Return exactly the listing's lines, from its first line to the line holding "SC.camera = cam", ends included.

Start of Recorded data

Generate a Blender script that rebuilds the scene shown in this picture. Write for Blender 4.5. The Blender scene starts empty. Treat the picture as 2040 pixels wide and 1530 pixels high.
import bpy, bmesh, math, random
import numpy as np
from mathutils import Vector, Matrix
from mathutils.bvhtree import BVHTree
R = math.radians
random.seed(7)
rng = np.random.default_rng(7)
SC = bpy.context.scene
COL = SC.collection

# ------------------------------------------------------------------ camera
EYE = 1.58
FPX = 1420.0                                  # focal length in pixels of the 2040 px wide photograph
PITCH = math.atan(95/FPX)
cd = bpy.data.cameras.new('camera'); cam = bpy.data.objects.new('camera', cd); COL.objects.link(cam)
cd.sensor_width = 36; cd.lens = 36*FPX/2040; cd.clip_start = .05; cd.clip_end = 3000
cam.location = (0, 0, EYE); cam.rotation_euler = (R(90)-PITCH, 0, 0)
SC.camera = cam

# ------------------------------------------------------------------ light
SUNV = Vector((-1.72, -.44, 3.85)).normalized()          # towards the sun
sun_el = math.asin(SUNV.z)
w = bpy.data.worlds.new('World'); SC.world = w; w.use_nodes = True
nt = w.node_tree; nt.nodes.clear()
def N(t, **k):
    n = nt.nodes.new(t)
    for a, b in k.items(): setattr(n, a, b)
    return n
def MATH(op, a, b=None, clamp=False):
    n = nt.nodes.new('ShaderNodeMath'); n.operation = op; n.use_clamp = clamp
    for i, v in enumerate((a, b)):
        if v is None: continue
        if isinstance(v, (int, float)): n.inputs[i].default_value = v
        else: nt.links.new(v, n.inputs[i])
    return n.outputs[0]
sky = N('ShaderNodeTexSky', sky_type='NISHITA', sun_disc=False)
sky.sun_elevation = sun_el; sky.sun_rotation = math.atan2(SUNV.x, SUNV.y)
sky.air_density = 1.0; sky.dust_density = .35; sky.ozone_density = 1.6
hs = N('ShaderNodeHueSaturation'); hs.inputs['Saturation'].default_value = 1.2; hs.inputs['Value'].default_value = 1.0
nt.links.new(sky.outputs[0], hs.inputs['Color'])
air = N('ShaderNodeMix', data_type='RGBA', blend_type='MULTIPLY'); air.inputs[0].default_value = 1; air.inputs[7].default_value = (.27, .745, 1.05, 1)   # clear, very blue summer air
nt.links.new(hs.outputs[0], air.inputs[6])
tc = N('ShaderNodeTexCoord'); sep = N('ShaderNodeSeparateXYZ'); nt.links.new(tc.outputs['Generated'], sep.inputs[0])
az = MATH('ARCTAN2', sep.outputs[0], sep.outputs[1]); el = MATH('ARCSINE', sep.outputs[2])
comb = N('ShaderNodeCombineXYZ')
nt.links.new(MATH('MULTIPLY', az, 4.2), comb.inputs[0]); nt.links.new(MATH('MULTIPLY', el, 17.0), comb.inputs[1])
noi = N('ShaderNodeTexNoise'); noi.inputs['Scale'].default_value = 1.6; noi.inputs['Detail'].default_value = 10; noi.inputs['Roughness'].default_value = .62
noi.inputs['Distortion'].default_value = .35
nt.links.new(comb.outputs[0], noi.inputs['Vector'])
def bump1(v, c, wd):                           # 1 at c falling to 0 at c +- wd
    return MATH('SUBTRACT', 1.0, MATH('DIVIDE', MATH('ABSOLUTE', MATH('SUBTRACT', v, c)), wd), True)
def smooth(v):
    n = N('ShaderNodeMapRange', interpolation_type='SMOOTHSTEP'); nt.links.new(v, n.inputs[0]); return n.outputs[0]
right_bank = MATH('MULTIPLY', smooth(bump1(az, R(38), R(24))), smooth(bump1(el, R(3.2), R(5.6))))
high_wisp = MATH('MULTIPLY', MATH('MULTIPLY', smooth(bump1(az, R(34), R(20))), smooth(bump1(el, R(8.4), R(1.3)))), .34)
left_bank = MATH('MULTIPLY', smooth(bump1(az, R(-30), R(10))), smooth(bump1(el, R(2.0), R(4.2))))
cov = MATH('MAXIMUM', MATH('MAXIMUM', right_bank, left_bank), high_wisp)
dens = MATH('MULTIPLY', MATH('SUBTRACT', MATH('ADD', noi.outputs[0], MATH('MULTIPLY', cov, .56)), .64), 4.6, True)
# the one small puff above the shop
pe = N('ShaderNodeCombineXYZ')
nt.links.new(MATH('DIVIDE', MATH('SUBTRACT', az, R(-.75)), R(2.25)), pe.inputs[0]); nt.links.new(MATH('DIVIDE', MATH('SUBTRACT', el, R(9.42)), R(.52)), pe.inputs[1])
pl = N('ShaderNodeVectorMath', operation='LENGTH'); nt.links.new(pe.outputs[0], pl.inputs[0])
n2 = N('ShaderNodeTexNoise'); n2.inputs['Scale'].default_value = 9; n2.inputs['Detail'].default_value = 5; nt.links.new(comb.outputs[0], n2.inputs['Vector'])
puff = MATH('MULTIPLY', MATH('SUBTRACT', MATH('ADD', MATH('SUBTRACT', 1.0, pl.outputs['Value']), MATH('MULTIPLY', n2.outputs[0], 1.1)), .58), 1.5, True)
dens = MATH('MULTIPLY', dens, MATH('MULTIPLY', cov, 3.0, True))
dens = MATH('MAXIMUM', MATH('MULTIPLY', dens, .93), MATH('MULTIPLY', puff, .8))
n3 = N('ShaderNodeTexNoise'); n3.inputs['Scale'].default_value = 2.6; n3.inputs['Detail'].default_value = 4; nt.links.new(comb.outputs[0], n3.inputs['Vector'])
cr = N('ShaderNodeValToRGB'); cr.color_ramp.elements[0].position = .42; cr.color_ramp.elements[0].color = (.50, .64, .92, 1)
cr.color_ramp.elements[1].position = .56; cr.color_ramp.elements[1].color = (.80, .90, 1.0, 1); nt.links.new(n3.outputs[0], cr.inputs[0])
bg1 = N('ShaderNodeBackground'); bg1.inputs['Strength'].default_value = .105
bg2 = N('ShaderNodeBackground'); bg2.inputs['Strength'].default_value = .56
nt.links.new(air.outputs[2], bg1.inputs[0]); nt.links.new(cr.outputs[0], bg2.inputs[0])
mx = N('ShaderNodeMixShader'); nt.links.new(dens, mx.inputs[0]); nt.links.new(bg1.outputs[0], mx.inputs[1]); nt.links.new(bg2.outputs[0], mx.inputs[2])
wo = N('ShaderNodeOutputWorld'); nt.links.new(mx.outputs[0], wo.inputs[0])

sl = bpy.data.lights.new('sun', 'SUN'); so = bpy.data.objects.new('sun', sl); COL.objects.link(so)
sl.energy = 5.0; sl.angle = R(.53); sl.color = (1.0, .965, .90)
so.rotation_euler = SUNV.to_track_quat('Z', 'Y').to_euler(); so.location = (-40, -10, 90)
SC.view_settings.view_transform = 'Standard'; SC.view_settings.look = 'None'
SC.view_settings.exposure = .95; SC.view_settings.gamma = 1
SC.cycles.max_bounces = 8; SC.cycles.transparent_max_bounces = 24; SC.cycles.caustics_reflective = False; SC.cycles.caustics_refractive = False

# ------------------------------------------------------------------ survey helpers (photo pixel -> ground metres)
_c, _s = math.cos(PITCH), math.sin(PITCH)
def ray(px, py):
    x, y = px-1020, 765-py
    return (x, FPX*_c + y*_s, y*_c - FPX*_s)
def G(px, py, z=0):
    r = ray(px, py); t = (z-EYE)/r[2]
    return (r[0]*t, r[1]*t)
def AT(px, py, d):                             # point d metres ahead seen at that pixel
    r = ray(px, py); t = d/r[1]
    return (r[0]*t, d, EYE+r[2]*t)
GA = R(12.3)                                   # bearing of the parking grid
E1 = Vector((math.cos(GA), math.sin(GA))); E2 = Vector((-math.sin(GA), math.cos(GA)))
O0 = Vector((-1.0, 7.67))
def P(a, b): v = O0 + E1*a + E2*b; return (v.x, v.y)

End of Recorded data

● **Answer to this task**:
Generate a Blender script that rebuilds the scene shown in this picture. Write for Blender 4.5. The Blender scene starts empty. Treat the picture as 2040 pixels wide and 1530 pixels high.
import bpy, bmesh, math, random
import numpy as np
from mathutils import Vector, Matrix
from mathutils.bvhtree import BVHTree
R = math.radians
random.seed(7)
rng = np.random.default_rng(7)
SC = bpy.context.scene
COL = SC.collection

# ------------------------------------------------------------------ camera
EYE = 1.58
FPX = 1420.0                                  # focal length in pixels of the 2040 px wide photograph
PITCH = math.atan(95/FPX)
cd = bpy.data.cameras.new('camera'); cam = bpy.data.objects.new('camera', cd); COL.objects.link(cam)
cd.sensor_width = 36; cd.lens = 36*FPX/2040; cd.clip_start = .05; cd.clip_end = 3000
cam.location = (0, 0, EYE); cam.rotation_euler = (R(90)-PITCH, 0, 0)
SC.camera = cam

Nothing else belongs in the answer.